What the exercise asks.
Reproduce nothing except the lines between the line with "Write a Blender" and the line with "cam_o.location = (0, 0, 0);", both ends included, and please leave out pictures.

---- Data section

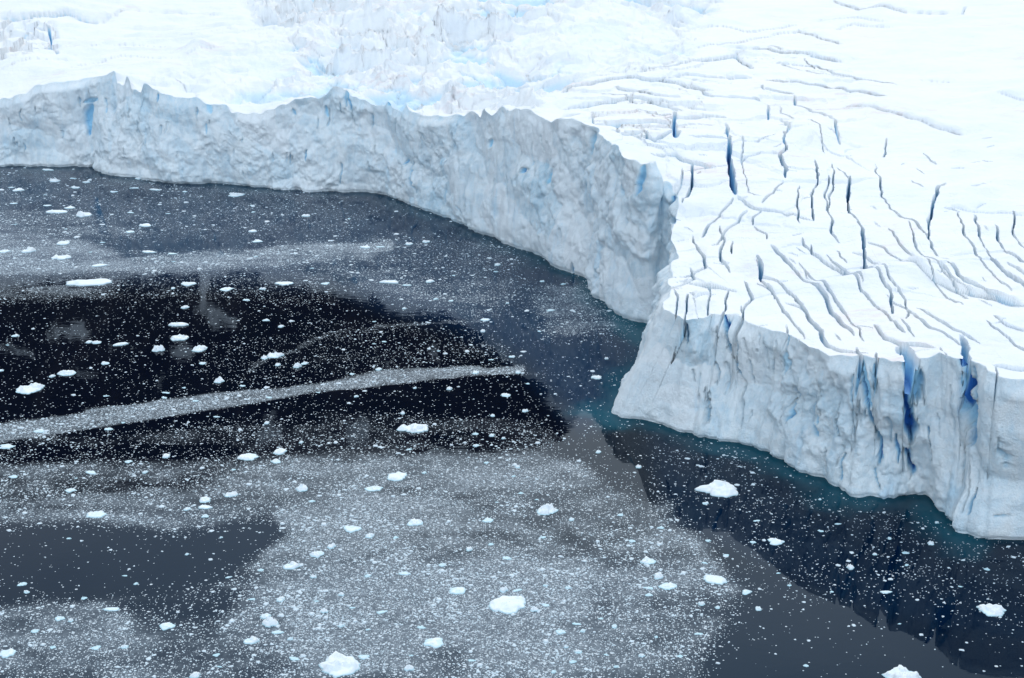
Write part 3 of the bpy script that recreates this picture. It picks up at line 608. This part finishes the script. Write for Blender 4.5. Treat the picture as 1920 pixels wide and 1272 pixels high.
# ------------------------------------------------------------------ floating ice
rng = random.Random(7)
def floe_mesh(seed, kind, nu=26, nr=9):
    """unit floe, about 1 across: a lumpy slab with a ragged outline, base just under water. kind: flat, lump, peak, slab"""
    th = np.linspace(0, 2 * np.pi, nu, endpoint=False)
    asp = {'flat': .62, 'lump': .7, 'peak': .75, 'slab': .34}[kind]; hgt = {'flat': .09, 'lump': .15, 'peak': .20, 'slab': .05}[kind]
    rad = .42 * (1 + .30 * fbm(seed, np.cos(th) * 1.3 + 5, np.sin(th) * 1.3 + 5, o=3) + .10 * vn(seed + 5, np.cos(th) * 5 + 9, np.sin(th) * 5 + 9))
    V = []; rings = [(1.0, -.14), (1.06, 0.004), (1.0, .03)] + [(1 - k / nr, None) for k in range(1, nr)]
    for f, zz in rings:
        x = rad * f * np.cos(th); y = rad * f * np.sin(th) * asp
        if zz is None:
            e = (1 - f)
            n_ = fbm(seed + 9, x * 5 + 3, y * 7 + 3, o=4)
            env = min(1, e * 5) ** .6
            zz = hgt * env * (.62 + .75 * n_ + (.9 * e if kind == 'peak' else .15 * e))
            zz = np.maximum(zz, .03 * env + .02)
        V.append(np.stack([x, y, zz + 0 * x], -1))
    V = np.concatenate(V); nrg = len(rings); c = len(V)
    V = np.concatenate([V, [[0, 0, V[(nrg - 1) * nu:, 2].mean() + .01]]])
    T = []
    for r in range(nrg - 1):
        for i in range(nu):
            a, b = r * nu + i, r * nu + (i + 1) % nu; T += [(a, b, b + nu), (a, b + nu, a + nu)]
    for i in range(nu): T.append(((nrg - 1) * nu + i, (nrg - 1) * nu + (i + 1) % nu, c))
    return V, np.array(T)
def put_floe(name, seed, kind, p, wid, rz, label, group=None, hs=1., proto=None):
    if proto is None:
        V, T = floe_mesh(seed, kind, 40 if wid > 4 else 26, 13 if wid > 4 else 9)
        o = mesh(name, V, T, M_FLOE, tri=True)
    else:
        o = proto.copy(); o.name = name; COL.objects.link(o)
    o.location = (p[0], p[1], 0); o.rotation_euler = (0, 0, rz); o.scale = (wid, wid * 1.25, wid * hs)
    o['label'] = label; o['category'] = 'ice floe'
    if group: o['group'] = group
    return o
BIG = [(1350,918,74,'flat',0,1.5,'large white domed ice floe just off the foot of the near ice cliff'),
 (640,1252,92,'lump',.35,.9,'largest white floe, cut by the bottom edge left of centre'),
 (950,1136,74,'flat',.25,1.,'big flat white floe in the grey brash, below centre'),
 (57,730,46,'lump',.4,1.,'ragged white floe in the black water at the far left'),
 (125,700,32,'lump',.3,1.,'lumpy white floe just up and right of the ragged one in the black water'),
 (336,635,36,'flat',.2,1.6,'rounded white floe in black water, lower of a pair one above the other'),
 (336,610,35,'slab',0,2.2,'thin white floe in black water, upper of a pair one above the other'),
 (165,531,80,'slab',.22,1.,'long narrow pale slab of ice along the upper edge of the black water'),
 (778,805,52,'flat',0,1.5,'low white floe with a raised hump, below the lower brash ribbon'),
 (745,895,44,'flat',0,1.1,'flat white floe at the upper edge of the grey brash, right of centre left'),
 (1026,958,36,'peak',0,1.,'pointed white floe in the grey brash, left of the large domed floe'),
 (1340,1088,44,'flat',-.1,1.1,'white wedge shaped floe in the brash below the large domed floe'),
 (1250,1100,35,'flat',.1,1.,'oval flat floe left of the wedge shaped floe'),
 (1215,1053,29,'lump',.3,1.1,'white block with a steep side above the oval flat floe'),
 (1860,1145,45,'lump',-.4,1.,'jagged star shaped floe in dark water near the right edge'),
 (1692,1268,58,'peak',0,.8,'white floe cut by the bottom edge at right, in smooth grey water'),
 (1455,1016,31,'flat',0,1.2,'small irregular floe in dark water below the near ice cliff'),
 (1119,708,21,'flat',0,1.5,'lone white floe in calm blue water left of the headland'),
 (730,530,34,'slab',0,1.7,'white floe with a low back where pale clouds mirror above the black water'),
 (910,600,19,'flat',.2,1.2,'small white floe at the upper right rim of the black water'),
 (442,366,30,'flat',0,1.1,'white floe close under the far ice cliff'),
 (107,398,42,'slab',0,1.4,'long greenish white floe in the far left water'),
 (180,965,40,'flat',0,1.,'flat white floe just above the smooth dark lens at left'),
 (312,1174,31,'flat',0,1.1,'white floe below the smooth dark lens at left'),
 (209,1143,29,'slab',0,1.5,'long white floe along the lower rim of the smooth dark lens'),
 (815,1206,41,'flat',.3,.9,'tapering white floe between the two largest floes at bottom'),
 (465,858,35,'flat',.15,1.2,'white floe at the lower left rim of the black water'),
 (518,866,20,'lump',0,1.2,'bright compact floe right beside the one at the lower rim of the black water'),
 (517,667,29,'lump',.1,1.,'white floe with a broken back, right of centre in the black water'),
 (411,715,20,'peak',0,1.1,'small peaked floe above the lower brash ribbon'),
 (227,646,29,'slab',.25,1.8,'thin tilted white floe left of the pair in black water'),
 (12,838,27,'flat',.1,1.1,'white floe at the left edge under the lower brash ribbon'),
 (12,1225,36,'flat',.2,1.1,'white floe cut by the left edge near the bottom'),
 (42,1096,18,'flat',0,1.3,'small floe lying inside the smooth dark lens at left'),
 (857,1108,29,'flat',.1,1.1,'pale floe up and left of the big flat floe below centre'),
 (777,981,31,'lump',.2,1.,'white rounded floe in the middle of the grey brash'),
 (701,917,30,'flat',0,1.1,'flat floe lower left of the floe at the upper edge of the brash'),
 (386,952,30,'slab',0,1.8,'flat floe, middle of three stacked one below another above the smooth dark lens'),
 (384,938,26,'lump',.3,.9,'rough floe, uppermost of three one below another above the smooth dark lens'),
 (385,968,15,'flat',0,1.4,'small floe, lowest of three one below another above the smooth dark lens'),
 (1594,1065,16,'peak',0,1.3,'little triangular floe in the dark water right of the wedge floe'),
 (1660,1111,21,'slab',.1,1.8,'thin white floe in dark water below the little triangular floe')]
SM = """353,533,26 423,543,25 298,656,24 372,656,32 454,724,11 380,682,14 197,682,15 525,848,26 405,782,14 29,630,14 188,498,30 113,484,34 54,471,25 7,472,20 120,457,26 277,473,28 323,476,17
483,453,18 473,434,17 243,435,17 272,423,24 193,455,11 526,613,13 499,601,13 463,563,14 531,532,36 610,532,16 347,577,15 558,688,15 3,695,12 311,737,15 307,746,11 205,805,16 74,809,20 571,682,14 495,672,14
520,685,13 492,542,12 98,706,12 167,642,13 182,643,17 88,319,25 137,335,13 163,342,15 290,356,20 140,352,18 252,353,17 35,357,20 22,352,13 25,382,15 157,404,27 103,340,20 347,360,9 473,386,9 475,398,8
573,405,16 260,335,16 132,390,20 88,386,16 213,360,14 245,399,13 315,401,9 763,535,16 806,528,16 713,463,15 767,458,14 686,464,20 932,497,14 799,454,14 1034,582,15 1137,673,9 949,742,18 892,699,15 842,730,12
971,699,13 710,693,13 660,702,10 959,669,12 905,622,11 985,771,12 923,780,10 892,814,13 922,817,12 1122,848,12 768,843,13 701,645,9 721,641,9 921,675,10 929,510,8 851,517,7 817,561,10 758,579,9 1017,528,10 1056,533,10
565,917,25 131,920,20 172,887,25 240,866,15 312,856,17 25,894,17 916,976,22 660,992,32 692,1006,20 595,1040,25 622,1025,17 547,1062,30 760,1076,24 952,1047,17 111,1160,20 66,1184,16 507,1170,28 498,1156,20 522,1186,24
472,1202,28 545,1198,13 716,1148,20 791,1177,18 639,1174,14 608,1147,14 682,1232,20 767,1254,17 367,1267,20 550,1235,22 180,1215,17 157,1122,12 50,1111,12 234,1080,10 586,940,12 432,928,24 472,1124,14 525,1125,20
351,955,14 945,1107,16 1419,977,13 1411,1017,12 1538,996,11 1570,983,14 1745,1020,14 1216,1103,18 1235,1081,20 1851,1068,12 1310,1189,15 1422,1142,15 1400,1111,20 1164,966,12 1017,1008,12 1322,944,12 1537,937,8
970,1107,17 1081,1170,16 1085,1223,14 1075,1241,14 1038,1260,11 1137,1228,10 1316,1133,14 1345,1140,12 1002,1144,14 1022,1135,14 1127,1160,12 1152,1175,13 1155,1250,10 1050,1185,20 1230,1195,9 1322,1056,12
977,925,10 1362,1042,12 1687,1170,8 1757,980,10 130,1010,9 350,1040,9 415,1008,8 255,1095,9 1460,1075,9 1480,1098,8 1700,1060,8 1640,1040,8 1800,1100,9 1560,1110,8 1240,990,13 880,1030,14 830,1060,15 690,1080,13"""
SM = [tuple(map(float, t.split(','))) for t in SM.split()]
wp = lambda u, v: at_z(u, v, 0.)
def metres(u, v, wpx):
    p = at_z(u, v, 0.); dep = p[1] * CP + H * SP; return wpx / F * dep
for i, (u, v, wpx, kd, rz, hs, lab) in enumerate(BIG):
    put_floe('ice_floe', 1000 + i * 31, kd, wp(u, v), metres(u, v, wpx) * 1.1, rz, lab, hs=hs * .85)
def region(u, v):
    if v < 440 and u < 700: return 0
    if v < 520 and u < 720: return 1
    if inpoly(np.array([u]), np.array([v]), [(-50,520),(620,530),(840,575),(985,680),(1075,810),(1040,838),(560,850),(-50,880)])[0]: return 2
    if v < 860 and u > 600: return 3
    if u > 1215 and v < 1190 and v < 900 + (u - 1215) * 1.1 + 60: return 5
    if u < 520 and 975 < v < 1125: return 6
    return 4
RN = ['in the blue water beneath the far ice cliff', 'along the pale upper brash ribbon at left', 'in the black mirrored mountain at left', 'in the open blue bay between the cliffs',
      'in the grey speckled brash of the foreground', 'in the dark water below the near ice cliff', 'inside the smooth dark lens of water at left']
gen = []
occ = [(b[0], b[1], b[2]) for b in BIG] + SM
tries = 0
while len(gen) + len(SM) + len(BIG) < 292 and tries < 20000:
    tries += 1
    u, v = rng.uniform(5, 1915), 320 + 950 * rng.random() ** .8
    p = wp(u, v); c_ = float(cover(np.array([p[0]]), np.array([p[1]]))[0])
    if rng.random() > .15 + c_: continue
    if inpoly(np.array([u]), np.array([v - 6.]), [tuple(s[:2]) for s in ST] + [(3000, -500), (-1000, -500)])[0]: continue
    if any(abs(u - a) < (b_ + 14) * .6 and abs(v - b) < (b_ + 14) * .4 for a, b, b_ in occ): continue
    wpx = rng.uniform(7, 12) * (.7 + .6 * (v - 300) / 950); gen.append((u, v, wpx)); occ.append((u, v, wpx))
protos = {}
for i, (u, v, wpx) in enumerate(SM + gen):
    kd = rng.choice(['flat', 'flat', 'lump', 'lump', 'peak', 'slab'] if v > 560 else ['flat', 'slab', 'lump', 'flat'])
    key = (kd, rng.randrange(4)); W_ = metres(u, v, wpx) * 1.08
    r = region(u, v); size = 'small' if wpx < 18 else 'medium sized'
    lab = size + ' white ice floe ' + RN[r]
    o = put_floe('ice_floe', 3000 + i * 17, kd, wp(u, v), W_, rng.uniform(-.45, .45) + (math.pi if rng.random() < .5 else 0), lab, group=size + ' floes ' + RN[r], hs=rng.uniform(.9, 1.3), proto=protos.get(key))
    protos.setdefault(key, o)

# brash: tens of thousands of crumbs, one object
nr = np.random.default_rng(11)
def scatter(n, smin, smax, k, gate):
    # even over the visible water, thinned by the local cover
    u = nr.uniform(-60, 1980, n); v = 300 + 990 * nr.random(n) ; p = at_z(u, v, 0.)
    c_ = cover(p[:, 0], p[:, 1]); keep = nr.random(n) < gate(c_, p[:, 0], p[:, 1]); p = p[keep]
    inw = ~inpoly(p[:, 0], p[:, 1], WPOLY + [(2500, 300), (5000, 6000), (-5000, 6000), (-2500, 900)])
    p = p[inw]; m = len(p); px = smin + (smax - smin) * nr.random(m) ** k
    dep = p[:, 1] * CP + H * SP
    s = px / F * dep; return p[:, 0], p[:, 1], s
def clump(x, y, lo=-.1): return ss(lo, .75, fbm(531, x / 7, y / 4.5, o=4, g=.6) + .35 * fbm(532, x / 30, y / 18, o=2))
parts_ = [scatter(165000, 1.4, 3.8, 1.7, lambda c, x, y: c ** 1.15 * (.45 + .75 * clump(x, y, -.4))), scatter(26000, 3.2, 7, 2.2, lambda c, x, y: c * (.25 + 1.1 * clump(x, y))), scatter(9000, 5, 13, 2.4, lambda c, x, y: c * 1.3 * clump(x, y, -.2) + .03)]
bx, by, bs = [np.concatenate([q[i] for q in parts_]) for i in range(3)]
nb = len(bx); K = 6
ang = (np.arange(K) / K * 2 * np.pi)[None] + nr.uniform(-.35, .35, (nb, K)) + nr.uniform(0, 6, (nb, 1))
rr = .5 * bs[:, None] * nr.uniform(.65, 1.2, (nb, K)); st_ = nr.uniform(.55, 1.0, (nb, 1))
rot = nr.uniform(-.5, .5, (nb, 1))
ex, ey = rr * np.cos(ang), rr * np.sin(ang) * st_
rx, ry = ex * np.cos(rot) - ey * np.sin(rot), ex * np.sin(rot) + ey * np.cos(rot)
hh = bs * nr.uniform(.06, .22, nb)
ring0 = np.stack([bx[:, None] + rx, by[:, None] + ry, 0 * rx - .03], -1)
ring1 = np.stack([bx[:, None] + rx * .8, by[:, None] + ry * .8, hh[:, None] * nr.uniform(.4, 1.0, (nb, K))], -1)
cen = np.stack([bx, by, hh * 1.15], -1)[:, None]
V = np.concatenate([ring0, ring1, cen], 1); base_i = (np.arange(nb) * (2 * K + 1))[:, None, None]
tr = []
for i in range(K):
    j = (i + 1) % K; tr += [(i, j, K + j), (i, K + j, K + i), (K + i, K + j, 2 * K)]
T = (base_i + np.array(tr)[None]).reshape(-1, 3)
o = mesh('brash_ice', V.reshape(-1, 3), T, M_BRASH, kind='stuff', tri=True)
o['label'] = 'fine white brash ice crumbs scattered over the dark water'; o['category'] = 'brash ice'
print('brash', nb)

--------
---- Data section

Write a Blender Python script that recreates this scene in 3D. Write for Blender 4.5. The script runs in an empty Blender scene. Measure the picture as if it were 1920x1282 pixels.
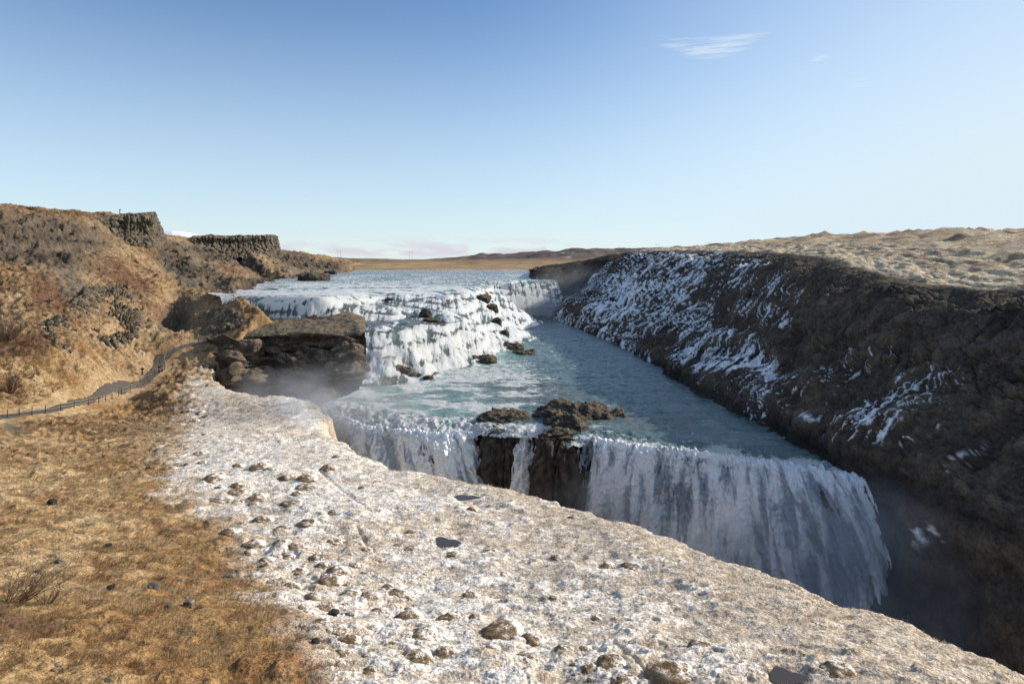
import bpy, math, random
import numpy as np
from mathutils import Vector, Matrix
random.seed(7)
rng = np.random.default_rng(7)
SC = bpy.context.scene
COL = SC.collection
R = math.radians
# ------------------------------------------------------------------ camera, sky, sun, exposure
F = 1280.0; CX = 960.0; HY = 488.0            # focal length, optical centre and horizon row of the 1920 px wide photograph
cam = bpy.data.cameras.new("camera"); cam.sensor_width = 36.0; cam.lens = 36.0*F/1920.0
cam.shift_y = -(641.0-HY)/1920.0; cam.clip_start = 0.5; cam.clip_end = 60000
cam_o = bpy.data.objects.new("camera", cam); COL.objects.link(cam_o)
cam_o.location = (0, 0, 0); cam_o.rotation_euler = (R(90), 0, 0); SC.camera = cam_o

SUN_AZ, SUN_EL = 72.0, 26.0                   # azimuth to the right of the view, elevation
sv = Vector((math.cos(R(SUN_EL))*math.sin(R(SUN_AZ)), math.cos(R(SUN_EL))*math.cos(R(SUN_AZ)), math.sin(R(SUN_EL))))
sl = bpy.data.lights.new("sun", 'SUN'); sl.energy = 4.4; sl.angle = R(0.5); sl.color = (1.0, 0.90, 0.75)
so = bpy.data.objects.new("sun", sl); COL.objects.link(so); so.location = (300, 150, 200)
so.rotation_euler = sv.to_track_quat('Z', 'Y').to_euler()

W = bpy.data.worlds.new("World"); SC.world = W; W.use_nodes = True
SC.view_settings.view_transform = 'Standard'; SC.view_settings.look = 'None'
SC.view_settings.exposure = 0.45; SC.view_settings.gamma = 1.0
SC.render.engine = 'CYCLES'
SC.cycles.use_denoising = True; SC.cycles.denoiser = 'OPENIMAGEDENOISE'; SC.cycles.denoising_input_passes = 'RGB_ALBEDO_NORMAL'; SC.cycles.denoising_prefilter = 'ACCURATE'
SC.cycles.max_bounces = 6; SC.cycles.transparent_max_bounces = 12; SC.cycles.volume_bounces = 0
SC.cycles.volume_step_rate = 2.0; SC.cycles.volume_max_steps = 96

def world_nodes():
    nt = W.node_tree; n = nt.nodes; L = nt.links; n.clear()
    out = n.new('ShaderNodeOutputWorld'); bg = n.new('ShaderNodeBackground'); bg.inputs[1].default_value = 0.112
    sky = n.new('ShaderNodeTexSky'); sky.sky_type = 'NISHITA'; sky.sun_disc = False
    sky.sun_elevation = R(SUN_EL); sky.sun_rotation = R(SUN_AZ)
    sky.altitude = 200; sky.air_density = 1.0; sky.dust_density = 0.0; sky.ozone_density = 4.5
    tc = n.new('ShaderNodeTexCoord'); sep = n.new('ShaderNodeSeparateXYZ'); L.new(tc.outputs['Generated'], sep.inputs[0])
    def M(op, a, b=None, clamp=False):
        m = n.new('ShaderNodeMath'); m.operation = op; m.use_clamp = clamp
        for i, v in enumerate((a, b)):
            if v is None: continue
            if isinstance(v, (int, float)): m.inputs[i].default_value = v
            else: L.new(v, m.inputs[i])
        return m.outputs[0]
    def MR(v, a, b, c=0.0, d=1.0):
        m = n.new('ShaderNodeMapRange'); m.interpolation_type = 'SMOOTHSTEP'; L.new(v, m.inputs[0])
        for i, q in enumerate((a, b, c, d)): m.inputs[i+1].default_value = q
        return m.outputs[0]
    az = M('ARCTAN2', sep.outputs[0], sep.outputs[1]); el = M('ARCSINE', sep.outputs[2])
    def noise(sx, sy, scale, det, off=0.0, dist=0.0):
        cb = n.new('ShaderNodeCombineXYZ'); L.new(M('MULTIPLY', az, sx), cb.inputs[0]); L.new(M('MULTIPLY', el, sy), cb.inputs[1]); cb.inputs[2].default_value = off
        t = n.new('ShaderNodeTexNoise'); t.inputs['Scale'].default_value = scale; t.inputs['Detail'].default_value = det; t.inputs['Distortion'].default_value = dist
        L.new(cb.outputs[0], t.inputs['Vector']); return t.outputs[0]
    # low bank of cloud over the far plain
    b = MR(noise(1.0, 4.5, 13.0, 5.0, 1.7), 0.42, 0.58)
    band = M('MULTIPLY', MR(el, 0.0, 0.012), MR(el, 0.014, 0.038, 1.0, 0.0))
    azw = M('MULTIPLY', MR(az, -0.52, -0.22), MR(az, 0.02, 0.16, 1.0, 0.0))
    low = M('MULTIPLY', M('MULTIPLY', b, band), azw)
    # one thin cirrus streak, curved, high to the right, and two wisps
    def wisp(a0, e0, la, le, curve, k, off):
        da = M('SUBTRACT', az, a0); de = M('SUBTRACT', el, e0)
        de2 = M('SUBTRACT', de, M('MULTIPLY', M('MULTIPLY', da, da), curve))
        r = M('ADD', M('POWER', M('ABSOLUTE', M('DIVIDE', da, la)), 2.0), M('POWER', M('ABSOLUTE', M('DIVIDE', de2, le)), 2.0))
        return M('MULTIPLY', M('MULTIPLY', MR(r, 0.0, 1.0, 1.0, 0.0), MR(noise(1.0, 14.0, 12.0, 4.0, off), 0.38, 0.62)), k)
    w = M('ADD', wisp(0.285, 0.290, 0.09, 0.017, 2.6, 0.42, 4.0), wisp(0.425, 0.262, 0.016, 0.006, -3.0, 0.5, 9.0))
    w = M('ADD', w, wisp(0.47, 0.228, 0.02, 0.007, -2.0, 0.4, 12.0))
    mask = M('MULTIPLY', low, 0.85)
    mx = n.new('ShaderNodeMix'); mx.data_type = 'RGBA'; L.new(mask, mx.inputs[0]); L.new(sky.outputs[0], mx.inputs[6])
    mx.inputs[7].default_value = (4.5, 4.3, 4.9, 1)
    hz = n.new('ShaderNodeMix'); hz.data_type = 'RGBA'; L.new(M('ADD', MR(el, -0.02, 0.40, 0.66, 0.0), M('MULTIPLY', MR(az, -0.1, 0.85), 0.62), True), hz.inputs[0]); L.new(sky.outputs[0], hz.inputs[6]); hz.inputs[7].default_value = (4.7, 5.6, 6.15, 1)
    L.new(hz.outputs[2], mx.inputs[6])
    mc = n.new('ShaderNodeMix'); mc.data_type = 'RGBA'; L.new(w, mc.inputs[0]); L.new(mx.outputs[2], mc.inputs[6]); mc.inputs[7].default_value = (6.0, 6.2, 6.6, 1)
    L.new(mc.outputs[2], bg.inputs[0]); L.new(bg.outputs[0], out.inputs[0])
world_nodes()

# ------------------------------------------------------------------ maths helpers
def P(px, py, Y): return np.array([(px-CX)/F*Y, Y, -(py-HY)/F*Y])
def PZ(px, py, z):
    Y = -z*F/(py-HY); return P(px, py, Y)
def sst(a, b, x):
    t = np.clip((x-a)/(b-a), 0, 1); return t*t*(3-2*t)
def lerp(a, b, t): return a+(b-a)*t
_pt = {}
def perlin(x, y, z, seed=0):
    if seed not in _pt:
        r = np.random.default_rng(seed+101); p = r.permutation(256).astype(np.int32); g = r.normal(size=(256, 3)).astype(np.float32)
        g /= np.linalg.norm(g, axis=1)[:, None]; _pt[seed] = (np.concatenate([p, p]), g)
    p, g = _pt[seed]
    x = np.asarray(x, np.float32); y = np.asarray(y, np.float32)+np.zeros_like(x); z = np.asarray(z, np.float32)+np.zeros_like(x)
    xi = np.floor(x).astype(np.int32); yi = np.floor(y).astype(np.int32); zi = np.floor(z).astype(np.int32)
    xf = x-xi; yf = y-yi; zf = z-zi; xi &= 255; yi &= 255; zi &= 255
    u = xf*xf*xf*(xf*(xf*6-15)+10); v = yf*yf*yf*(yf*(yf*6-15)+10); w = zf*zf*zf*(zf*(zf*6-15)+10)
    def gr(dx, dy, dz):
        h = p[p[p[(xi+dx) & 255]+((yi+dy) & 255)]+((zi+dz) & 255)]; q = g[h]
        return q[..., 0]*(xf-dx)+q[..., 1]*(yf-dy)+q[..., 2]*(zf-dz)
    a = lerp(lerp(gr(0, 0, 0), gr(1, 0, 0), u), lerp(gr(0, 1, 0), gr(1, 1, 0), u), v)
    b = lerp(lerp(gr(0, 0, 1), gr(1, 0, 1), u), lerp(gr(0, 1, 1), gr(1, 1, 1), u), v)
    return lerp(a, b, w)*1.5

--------

Reply to the task.
Write a Blender Python script that recreates this scene in 3D. Write for Blender 4.5. The script runs in an empty Blender scene. Measure the picture as if it were 1920x1282 pixels.
import bpy, math, random
import numpy as np
from mathutils import Vector, Matrix
random.seed(7)
rng = np.random.default_rng(7)
SC = bpy.context.scene
COL = SC.collection
R = math.radians
# ------------------------------------------------------------------ camera, sky, sun, exposure
F = 1280.0; CX = 960.0; HY = 488.0            # focal length, optical centre and horizon row of the 1920 px wide photograph
cam = bpy.data.cameras.new("camera"); cam.sensor_width = 36.0; cam.lens = 36.0*F/1920.0
cam.shift_y = -(641.0-HY)/1920.0; cam.clip_start = 0.5; cam.clip_end = 60000
cam_o = bpy.data.objects.new("camera", cam); COL.objects.link(cam_o)
cam_o.location = (0, 0, 0); cam_o.rotation_euler = (R(90), 0, 0); SC.camera = cam_o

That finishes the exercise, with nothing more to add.